-- Items listed in a dataset --

** BEGIN **

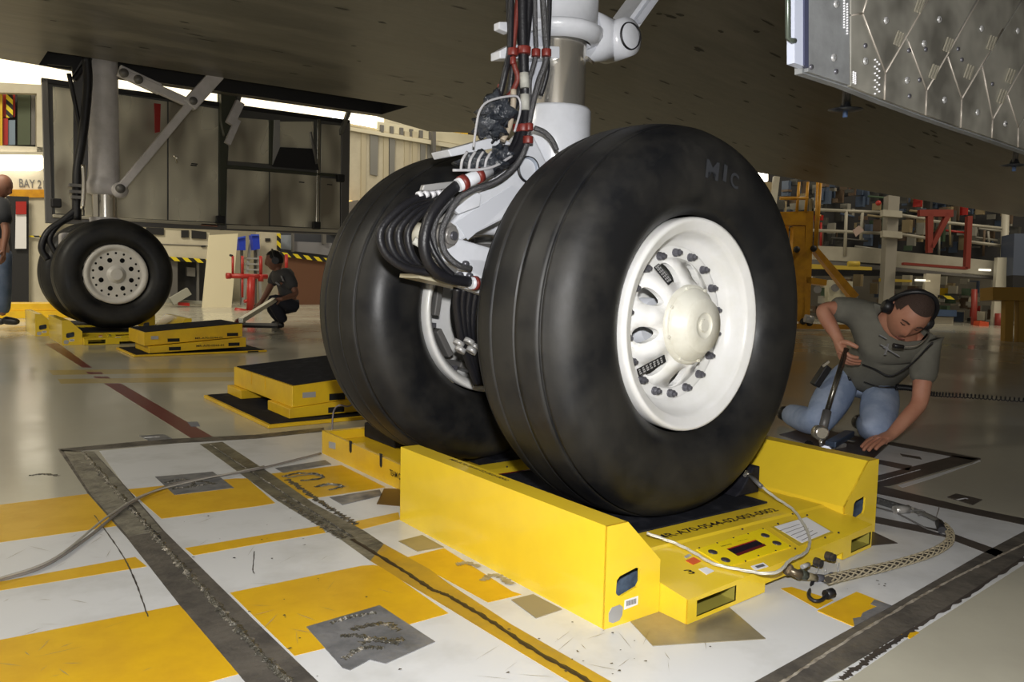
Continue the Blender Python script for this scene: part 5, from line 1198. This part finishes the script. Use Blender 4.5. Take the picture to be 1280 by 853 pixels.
bd_ = MB().prism([Yp(253,386,13.9), Yp(289,388,13.9), Yp(297.5,292,13.9), Yp(262,294,13.9)], (.0, .05, 0)).build('white_board', mat('cream_board', (.78,.72,.52), .5)); tag(bd_, 'tall cream board leaning upright behind the red stand', 'board')
for k, (a, lb) in enumerate(((298, 'left blue plastic bin hung beside the cream board'), (315, 'right blue plastic bin, beside the cream column'))):
    t = thing('storage_bin', lb, 'bin', W(a+5, 312, 14.9)); bar2('bin_body', [(a,298-4*k),(a+9,296-2*k),(a+9+k,313-2*k),(a+2,313)], BLU, 14.8, .2, t); bar2('hanging_post', [(a+3,312),(a+6,312),(a+6,386),(a+3,386)], GRY, 15.02, .05, t); bar2('bin_lip', [(a-1,297-4*k),(a+9,295-2*k),(a+9,297-2*k),(a-1,299-4*k)], mat('blue_lip', (.05,.10,.6), .4), 14.75, .04, t)
st = thing('red_stand', 'red pipe stand with upright pegs on its crossbar, beside the crouching man', 'stand', Z(314, 390, 0))
ys = Z(314, 388, 0).y
def T_(a, b, r, nm='stand_tube', m_=REDM): MB().tube([W(*a, ys), W(*b, ys)], r, 12).build(nm, m_, st)
T_((286,345),(334,346),.045,'crossbar'); T_((314,346),(313,388),.07,'post'); T_((291,344),(291,320),.022,'peg'); T_((303,372),(303,344),.02,'peg'); T_((303,344),(303,320),.025,'peg'); T_((326,345),(326,320),.03,'peg'); T_((294,388),(314,391),.05,'foot'); T_((305,377),(313,376),.03,'clamp'); T_((291,320),(287,319),.02,'peg_tip', BLK2)
T_((283,345),(288,345),.055,'end_cap'); T_((326,352),(326,343),.05,'joint')
T_((358,318),(358,345),.03,'rear_post')
cc_ = thing('utility_column', 'cream cabinet column with a black slot behind the crouching man', 'column', W(338,385,15.2)); bar2('column_body', [(326,290),(350,292),(350,392),(326,390)], CREAM, 15.2, .3, cc_); bar2('slot', [(332,298),(338,298),(338,302),(332,302)], BLK2, 15.17, .04, cc_); bar2('hazard_edge', [(347,292),(351,292),(351,314),(347,313)], HAZ, 15.15, .05, cc_)
ty_ = thing('step_ladder', 'small grey step ladder behind the red stand', 'ladder', W(316, 380, 15.0))
for v in (322, 329, 336, 345): bar2('step', [(309,v),(324,v+.5),(324,v+2.5),(309,v+2)], STKG, 14.9, .2, ty_)
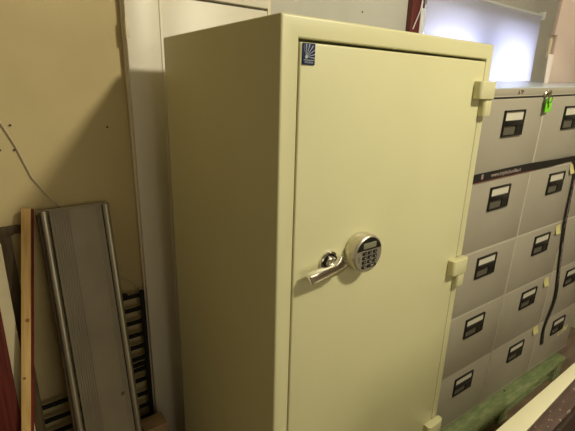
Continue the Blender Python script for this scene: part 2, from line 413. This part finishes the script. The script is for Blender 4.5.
lk = MB().lathe([(0, 0), (.013, 0), (.013, .006), (.010, .009), (0, .009)], 24, T((CW-.020, -.002, 1.779)) @ FACE); cp(lk, 'lock', M_satin)
mk = text('rail_mark', 'TP', .019, M_rtxt, B @ T((.272, -.0024, 1.790)) @ FACE, c1, .0003, .0006)
cp(MB().prism([(.243, 1.783), (.257, 1.783), (.250, 1.799)], -.0028, -.0018), 'rail_emblem', M_rtxt2)
def drawer(i):
    z1, z0 = LN[i]-.0035, LN[i+1]+.001
    d = cp(MB().box(.0035, CW-.0035, -.002, .014, z0, z1, .004, 2), 'drawer', M_cab)
    hx0, hx1 = .174, .316; hz1 = (1.724, 1.418, 1.101, .789, .453)[i]; hz0 = hz1-.101
    def q(mb, n, m): mb.bm.transform(B); return mb.build(n, m, d)
    fr = MB(); t = .0062
    fr.box(hx0, hx0+t, -.010, -.001, hz0, hz1, .001); fr.box(hx1-t, hx1, -.010, -.001, hz0, hz1, .001)
    fr.box(hx0, hx1, -.010, -.001, hz1-t, hz1, .001); fr.box(hx0, hx1, -.010, -.001, hz0, hz0+t, .001)
    fr.box(hx0+t, hx1-t, -.013, -.001, hz0+.042, hz0+.062, .003); fr.box(hx1-.048, hx1-t, -.0085, -.001, hz0+t, hz0+.045)
    q(fr, 'handle_frame', M_black)
    q(MB().box(hx0+t, hx1-t, -.0045, -.001, hz0+.060, hz1-t), 'label_card', M_card)
    q(MB().box(hx0+t, hx1-.048, -.004, -.001, hz0+t, hz0+.044), 'recess', M_recess)
    return d
drs = [drawer(i) for i in range(5)]
bpy.context.view_layer.update()
c2 = copy_tree(c1); c2.matrix_world = MC @ T((CW, 0, ZB))
c3 = copy_tree(c1); c3.matrix_world = MC @ T((2*CW, 0, ZB))
g = 'five-drawer filing cabinets in a row on the green pallet'
tag(c1, 'grey five-drawer filing cabinet directly beside the cream safe', 'filing cabinet', g)
tag(c2, 'middle grey five-drawer filing cabinet with yellow paper tags on its right edge', 'filing cabinet', g)
tag(c3, 'grey five-drawer filing cabinet farthest from the safe, pale letters on its bottom drawer', 'filing cabinet', g)
def drawers_of(c): return sorted([o for o in bpy.data.objects if o.parent == c and o.name.startswith('drawer') and 'gap' not in o.name], key=lambda o: -max(v.co.z for v in o.data.vertices))
d2 = drawers_of(c2); d3 = drawers_of(c3)
for di, (a, z, tw) in zip((1, 2, 3, 4), ((.850, 1.420, .04), (.862, 1.098, .046), (.880, .787, .046), (.895, .474, .050))):
    a = a-CW
    tg = MB().ribbon([(a, -.003, z+.024), (a+.001, -.005, z), (a+.004, -.012, z-.024)], [(1, 0, 0)]*3, tw, .0012)
    tg.bm.transform(B); o = tg.build('paper_tag', M_paper, d2[di]); o['label'] = 'yellow paper tag taped to the drawer edge'
text('sticker_letters', 'LYM', .066, M_ltr, B @ T((1.285-2*CW, -.0025, .325)) @ FACE, d3[4], .0003, .0024)

# everything else in the cabinets' own frame
def inc(mb_or_obj): mb_or_obj.matrix_world = MC; return mb_or_obj
# strap
sr = empty('strap'); inc(sr); tag(sr, 'black printed strap stretched across the filing cabinets with a dangling end', 'strap')
path = [(.012, 1.4705), (.25, 1.473), (.45, 1.474), (.65, 1.476), (.78, 1.478), (.840, 1.474)]
MB().ribbon([(a, -.0065 if a < .5 else -.017, z) for a, z in path], [(0, 0, 1)]*3+[(0, -.4, 1), (0, -.6, 1), (0, -.7, 1)], .036, .002).build('band', M_strap, sr)
MB().ribbon([(a, -.0066, z-.0168) for a, z in path[:4]], [(0, 0, 1)]*4, .003, .0028).build('red_edge', M_strapred, sr)
text('strap_lettering', 'www.tripleshandles.it', .025, M_straptxt, T((.262, -.0078, 1.4735)) @ FACE, sr, .0002)
text('strap_mark', 'II', .026, M_straptxt, T((.093, -.0078, 1.4735)) @ FACE, sr, .0002, .001)
dp = [(.838, -.008, 1.474), (.868, -.010, 1.450), (.886, -.010, 1.41), (.893, -.010, 1.36), (.900, -.010, 1.28), (.906, -.010, 1.20), (.915, -.010, 1.12), (.935, -.010, 1.04), (.958, -.010, .96), (.974, -.010, .90), (1.004, -.010, .79), (1.028, -.010, .70), (1.036, -.010, .64), (1.028, -.010, .58), (1.006, -.010, .51), (.996, -.010, .46), (.998, -.010, .42), (1.012, -.010, .36), (1.022, -.010, .33)]
P = [Vector(p) for p in dp]; sd = []
for i in range(len(P)):
    d = (P[min(i+1, len(P)-1)]-P[max(i-1, 0)]).normalized(); sd.append(d.cross(Vector((.12*math.sin(i*.9), -1, 0))).normalized())
MB().ribbon(dp, sd, .026, .002).build('dangling_end', M_strap, sr)
def path_text(name, body, size, m, pts, start, step, parent):
    """letters that follow the strap down its length, one mesh"""
    out = MB(); Q = [Vector(p) for p in pts]; dist = start
    for ch in body:
        rem = dist
        for a, b in zip(Q, Q[1:]):
            L = (b-a).length
            if rem <= L: break
            rem -= L
        d = (b-a).normalized(); p = a+d*rem
        ang = math.atan2(d.z, d.x)
        o = text('t', ch, size, m, T((p.x, -.0122, p.z)) @ FACE @ Matrix.Rotation(ang, 4, 'Z'))
        out.bm.from_mesh(o.data); bpy.data.objects.remove(o); dist += step
    return out.build(name, m, parent, smooth=False)
path_text('strap_lettering', 'www.tripleshandles.it', .021, M_straptxt, dp, .14, .0125, sr)
path_text('strap_lettering', 'www.tripleshandles.it', .021, M_straptxt, dp, .50, .0125, sr)
# keys with green tag hanging from the middle cabinet's lock
ky = empty('key_ring'); inc(ky); tag(ky, 'small key ring with bright green tag hanging from a filing cabinet lock', 'keys')
ka = CW-.020
MB().prism([(ka-.004, 1.755), (ka+.004, 1.755), (ka+.004, 1.778), (ka+.010, 1.783), (ka+.008, 1.795), (ka-.008, 1.795), (ka-.010, 1.783), (ka-.004, 1.778)], -.022, -.0195, 'Y').build('key', M_brass, ky)
MB().box(ka-.004, ka+.004, -.020, -.0110, 1.776, 1.784).build('key_bow', M_brass, ky)
ring = [(ka+.006+.015*math.sin(a*math.pi/12), -.024, 1.762+.015*math.cos(a*math.pi/12)) for a in range(25)]
MB().tube(ring, .0022, 8).build('split_ring', M_chrome, ky)
MB().prism([(ka-.004, 1.752), (ka+.004, 1.752), (ka+.016, 1.730), (ka+.012, 1.724), (ka+.007, 1.724)], -.021, -.0195, 'Y').build('key', M_brass, ky)
MB().prism([(ka-.010, 1.762), (ka+.034, 1.768), (ka+.040, 1.712), (ka-.006, 1.706)], -.019, -.015, 'Y', .001).build('green_tag', M_green, ky)
# folded carton standing on top of the farthest cabinet
ct = empty('carton'); inc(ct); tag(ct, 'pinkish folded cardboard carton with a torn edge standing on the filing cabinets', 'carton')
z0 = ZT+.001
MB().prism([(1.052, z0), (1.39, z0), (1.39, 2.40), (1.052, 2.40), (1.034, 2.046), (1.064, 2.048), (1.066, 1.955), (1.046, 1.950)], .30, .318, 'Y', .001).build('carton_body', M_carton, ct)
MB().prism([(1.020, z0), (1.0505, z0), (1.050, 1.952), (1.003, 1.954), (1.006, 1.93)], .294, .299, 'Y').build('torn_flap', M_carton2, ct)
MB().prism([(1.0520, z0), (1.0585, z0), (1.0605, 1.945), (1.0540, 1.952)], .294, .299, 'Y').build('torn_flap', M_carton2, ct)
MB().box(1.041, 1.09, .319, .328, 1.93, 2.06).build('inner_ply', M_tube, ct)
# pallet
PLM = MC @ T((0, -.0146, 0)) @ Matrix.Rotation(R(2.36), 4, 'Z')
pl = empty('pallet'); pl.matrix_world = PLM; tag(pl, 'worn green wooden pallet under the row of filing cabinets', 'pallet')
def floor_z(a, b):      # cabinet-frame height of the floor under (a, b)
    lo = PLM @ Vector((a, b, 0)); n = PLM.to_3x3() @ Vector((0, 0, 1))
    return (ZF+.002-lo.z)/n.z
pt = .022
def slat(b0, b1, n='deck_board', a0=.09, a1=1.325, z1=ZB-.001):
    MB().box(a0, a1, b0, b1, z1-pt, z1, .002).build(n, M_pallet, pl)
slat(-.088, .03, a1=1.325)
for k in range(4): slat(.07+k*.14, .17+k*.14)
def down(x0, x1, y0, y1, zt, n):
    m = MB().box(x0, x1, y0, y1, 0, zt, .0)
    for v in m.bm.verts:
        if v.co.z < .001: v.co.z = floor_z(v.co.x, v.co.y)
    m.build(n, M_pallet, pl)
for a in (.09, .56, 1.22):
    for b in (-.078, .235, .515): down(a, a+.10, b, b+.09, ZB-pt-.001, 'block')
for b in (-.055, .22, .50):
    m = MB().box(.09, 1.325, b, b+.10, 0, .02)
    for v in m.bm.verts: v.co.z += floor_z(v.co.x, v.co.y)
    m.build('bottom_board', M_pallet, pl)

# ------------------------------------------------------------------ things against the left wall
def lean(y0, k, z0=ZF):
    """matrix of a board standing on the floor at y0+k*z0 and leaning back with slope k (local z runs up the board)"""
    return T((0, y0+k*z0, z0)) @ Matrix.Rotation(-math.atan(k), 4, 'X')
def leaned(n, y0, k, x):
    o = empty(n); o.matrix_world = lean(y0, k) @ T((x, 0, 0)); return o
L_ = lambda z, k: (z-ZF)*math.sqrt(1+k*k)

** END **

-- Task instructions --
From the data above, show each line that contains "Continue".

-- Result --
Continue the Blender Python script for this scene: part 5, from line 1198. This part finishes the script. Use Blender 4.5. Take the picture to be 1280 by 853 pixels.
Continue the Blender Python script for this scene: part 2, from line 413. This part finishes the script. The script is for Blender 4.5.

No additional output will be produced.